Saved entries

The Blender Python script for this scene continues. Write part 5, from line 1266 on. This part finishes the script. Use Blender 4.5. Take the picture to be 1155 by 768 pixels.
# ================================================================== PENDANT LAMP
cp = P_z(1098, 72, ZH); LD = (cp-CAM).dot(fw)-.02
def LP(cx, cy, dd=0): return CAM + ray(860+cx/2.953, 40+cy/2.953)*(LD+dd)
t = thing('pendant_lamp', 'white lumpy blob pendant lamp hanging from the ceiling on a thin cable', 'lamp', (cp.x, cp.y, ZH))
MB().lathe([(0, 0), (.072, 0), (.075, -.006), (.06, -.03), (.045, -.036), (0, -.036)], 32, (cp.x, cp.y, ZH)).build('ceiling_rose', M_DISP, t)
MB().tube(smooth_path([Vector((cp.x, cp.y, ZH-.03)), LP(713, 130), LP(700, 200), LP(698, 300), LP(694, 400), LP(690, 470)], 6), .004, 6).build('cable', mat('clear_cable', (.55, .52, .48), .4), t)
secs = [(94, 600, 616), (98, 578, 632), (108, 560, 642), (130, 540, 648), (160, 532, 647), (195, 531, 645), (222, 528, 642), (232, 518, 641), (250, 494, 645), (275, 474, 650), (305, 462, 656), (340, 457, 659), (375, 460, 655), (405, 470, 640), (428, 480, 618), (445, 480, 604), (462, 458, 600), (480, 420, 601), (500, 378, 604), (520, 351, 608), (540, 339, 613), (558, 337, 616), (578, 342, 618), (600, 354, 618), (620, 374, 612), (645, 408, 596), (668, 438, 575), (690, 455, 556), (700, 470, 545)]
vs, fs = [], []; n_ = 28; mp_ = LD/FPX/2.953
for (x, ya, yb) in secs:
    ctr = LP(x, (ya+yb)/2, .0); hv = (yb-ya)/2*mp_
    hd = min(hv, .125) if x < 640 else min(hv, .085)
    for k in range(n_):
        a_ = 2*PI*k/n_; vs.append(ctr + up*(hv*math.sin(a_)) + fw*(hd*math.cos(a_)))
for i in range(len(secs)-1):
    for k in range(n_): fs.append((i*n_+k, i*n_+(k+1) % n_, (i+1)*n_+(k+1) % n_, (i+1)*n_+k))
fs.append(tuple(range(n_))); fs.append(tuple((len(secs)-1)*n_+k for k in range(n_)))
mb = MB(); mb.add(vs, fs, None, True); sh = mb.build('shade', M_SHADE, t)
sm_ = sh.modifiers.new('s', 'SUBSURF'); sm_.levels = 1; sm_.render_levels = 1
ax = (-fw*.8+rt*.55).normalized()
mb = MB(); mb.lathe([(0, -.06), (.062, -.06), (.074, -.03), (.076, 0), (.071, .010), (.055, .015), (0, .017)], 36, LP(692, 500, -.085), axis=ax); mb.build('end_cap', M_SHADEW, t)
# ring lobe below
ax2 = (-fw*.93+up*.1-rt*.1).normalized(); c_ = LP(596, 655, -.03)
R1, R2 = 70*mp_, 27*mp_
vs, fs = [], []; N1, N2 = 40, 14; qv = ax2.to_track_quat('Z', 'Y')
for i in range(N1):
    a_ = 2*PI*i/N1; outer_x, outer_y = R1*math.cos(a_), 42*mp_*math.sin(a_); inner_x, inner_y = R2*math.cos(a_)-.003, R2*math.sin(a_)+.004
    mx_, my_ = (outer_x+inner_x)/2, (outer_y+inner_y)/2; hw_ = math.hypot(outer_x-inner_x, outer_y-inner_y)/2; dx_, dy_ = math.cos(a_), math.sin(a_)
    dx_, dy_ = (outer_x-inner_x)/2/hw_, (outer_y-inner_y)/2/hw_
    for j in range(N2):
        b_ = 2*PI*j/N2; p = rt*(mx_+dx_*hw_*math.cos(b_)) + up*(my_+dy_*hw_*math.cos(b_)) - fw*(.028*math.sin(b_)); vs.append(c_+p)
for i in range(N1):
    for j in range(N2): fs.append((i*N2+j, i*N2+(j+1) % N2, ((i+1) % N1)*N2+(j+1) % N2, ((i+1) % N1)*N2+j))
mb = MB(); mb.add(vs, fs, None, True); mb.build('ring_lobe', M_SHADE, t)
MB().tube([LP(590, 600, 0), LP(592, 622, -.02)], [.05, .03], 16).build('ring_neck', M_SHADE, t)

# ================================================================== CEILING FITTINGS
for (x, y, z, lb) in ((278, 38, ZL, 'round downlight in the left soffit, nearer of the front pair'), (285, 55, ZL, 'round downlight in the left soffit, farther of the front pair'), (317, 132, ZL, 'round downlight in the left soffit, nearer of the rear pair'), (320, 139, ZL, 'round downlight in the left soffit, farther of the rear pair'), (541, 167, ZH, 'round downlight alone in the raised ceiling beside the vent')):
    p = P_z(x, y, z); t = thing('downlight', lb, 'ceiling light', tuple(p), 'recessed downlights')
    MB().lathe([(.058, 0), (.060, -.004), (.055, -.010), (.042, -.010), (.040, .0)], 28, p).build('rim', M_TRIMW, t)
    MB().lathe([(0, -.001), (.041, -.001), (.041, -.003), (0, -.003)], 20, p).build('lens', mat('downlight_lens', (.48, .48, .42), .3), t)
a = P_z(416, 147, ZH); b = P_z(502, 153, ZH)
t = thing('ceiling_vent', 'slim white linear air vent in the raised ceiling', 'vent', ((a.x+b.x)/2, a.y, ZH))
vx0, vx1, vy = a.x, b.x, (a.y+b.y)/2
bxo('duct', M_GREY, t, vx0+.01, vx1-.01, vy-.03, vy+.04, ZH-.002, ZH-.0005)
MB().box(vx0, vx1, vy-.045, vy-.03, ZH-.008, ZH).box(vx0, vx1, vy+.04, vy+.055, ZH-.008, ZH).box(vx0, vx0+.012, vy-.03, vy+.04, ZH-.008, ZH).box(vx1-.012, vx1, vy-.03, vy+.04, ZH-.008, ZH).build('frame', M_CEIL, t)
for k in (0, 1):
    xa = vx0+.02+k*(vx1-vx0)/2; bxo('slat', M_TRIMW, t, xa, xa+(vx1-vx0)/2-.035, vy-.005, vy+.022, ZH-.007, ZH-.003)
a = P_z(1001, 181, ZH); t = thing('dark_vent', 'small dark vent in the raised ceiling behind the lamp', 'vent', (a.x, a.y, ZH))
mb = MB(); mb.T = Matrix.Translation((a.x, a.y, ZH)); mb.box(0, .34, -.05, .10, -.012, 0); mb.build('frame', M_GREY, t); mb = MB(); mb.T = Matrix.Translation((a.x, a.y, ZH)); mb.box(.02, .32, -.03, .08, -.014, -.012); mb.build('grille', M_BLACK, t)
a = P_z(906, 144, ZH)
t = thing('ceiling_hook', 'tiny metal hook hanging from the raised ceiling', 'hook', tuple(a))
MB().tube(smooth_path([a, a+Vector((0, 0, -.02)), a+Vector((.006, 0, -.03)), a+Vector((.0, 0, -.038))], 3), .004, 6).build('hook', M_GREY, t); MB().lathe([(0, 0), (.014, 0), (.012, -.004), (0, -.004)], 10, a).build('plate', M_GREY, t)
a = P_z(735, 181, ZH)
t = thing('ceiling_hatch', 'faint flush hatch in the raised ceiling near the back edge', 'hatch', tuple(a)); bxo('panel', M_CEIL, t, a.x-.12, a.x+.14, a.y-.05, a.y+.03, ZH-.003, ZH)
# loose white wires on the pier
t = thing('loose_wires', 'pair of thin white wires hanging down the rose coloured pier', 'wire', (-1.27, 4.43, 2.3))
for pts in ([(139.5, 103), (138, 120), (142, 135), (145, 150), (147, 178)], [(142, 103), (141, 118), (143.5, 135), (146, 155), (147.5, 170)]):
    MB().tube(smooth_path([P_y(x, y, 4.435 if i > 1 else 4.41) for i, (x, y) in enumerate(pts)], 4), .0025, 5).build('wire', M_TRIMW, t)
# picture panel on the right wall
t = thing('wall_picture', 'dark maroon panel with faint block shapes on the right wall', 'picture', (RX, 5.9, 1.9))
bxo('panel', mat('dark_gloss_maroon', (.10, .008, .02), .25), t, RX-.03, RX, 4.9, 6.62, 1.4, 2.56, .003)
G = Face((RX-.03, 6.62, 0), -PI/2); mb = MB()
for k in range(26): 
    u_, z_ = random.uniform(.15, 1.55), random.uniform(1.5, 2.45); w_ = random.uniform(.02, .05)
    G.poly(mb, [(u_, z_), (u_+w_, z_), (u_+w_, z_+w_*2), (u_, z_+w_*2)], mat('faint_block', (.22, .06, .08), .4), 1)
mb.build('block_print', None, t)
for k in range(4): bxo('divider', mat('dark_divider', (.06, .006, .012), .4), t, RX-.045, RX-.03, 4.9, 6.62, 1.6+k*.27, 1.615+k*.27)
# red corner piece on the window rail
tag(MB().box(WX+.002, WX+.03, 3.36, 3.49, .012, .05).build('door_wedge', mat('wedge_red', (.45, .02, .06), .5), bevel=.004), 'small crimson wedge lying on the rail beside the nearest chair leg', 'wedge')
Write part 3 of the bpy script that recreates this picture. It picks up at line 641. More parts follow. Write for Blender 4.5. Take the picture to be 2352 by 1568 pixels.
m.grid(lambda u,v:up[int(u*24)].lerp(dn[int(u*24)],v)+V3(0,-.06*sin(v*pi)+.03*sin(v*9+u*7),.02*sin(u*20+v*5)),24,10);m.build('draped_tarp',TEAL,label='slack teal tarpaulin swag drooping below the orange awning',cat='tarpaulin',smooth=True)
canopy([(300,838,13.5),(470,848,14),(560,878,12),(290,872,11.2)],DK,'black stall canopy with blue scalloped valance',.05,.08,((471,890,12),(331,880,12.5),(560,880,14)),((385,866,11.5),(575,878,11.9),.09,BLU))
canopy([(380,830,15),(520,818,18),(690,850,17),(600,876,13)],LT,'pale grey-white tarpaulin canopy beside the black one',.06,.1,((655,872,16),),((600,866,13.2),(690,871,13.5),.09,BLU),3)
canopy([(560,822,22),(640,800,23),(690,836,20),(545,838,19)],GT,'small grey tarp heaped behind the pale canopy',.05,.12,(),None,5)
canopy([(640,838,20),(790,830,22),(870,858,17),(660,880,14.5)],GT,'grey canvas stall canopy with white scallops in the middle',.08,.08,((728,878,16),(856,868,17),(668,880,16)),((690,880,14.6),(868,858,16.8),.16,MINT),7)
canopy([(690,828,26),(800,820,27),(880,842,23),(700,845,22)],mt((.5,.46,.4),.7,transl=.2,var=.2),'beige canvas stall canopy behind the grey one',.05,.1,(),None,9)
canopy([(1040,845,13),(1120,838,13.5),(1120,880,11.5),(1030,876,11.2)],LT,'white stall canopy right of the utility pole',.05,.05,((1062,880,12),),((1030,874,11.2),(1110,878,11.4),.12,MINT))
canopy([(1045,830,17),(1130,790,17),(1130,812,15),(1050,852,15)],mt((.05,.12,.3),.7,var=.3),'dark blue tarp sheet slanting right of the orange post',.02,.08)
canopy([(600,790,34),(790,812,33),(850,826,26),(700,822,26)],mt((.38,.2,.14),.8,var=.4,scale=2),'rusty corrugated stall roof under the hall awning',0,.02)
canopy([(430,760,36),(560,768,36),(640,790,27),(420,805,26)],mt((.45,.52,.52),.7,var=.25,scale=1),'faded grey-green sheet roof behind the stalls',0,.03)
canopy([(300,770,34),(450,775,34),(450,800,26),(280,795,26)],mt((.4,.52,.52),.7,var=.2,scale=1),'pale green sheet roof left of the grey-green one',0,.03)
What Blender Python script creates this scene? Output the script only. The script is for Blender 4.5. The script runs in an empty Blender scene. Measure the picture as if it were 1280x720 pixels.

GOAL → Filter the entries above down to the lines containing the word "scene".

OUTPUT BELOW →
The Blender Python script for this scene continues. Write part 5, from line 1266 on. This part finishes the script. Use Blender 4.5. Take the picture to be 1155 by 768 pixels.
What Blender Python script creates this scene? Output the script only. The script is for Blender 4.5. The script runs in an empty Blender scene. Measure the picture as if it were 1280x720 pixels.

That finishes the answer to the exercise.